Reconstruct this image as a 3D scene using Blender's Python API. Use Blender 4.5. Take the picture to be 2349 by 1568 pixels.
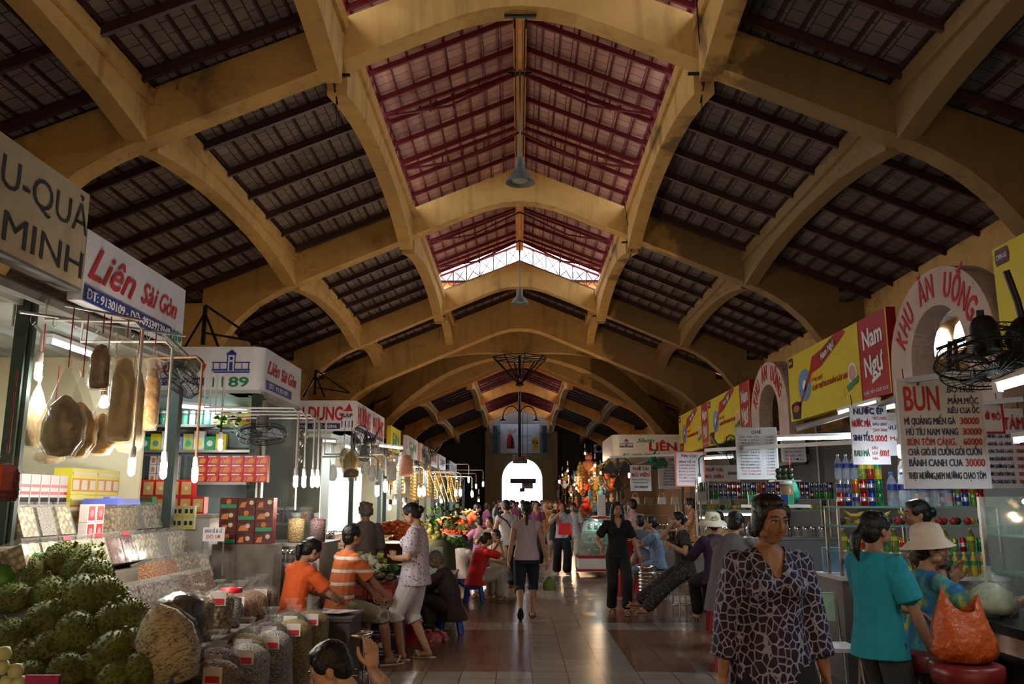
import bpy, bmesh, math, random
from math import sin, cos, pi, radians, sqrt, atan2
from mathutils import Vector, Matrix, Quaternion
random.seed(7)
SC = bpy.context.scene
for _o in list(bpy.data.objects): bpy.data.objects.remove(_o)
COL = SC.collection
# ------------------------------------------------------------------ camera
W_, H_, F_ = 2349, 1568, 1930.0
EYE = 1.57
PITCH = math.atan(366 / F_)
YAW = math.atan(16.5 / F_)
cam = bpy.data.cameras.new('camera'); cam.sensor_width = 36; cam.lens = 36 * F_ / W_
cam.clip_start = .05; cam.clip_end = 400
camo = bpy.data.objects.new('camera', cam); COL.objects.link(camo)
camo.location = (0, 0, EYE); camo.rotation_euler = (pi / 2 + PITCH, 0, YAW)
SC.camera = camo
# ------------------------------------------------------------------ world: an overcast white sky
wd = bpy.data.worlds.new('sky'); SC.world = wd; wd.use_nodes = True
wn = wd.node_tree.nodes; wl = wd.node_tree.links
bg = wn['Background']; bg.inputs['Color'].default_value = (.80, .88, 1, 1); bg.inputs['Strength'].default_value = 13.0
# ------------------------------------------------------------------ exposure
SC.view_settings.view_transform = 'Standard'; SC.view_settings.look = 'None'
SC.view_settings.exposure = -0.55; SC.view_settings.gamma = 1.0
SC.view_settings.use_curve_mapping = False
cy = SC.cycles
cy.max_bounces = 4; cy.diffuse_bounces = 2; cy.glossy_bounces = 2; cy.transmission_bounces = 2; cy.transparent_max_bounces = 8
cy.use_adaptive_sampling = True; cy.adaptive_threshold = .08; cy.adaptive_min_samples = 10
cy.caustics_reflective = False; cy.caustics_refractive = False
cy.sample_clamp_indirect = 3.0; cy.use_denoising = True

# ------------------------------------------------------------------ pixel -> world point at camera depth d
_R = camo.rotation_euler.to_matrix()
_CR, _CU, _CF = _R @ Vector((1, 0, 0)), _R @ Vector((0, 1, 0)), _R @ Vector((0, 0, -1))
def at(px, py, d):
    return Vector((0, 0, EYE)) + d * (_CF + (px - W_ / 2) / F_ * _CR + (H_ / 2 - py) / F_ * _CU)

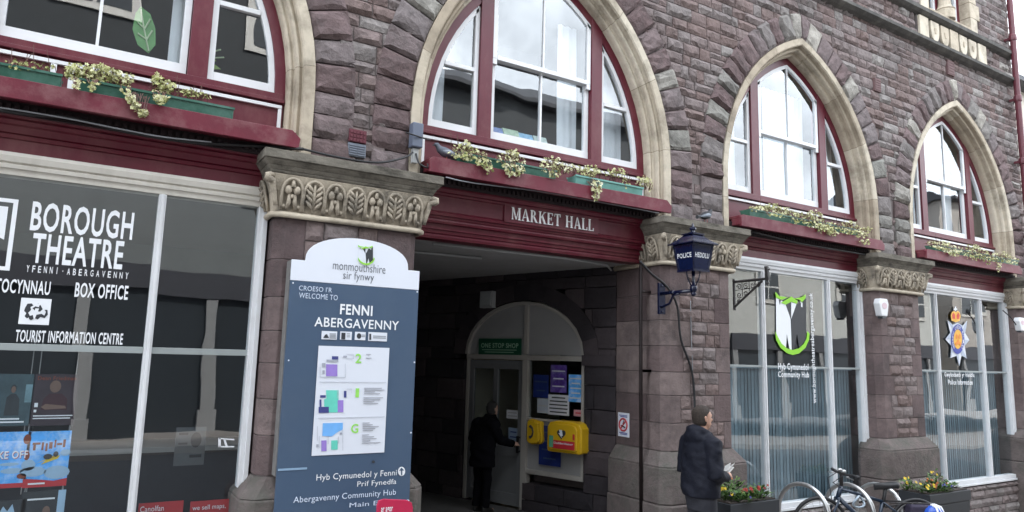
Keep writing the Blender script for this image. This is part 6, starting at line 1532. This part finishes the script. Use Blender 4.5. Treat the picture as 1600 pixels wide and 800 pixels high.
☆ ☆ ☆ ☆ ☆
DIRECTIONS FOR THIS TASK: Pick each line holding the word "Blender" out of the listing.

ANSWER TO THIS PROBLEM:
Reconstruct this image as a 3D scene using Blender's Python API. Use Blender 4.5. Take the picture to be 2349 by 1568 pixels.
Keep writing the Blender script for this image. This is part 6, starting at line 1532. This part finishes the script. Use Blender 4.5. Treat the picture as 1600 pixels wide and 800 pixels high.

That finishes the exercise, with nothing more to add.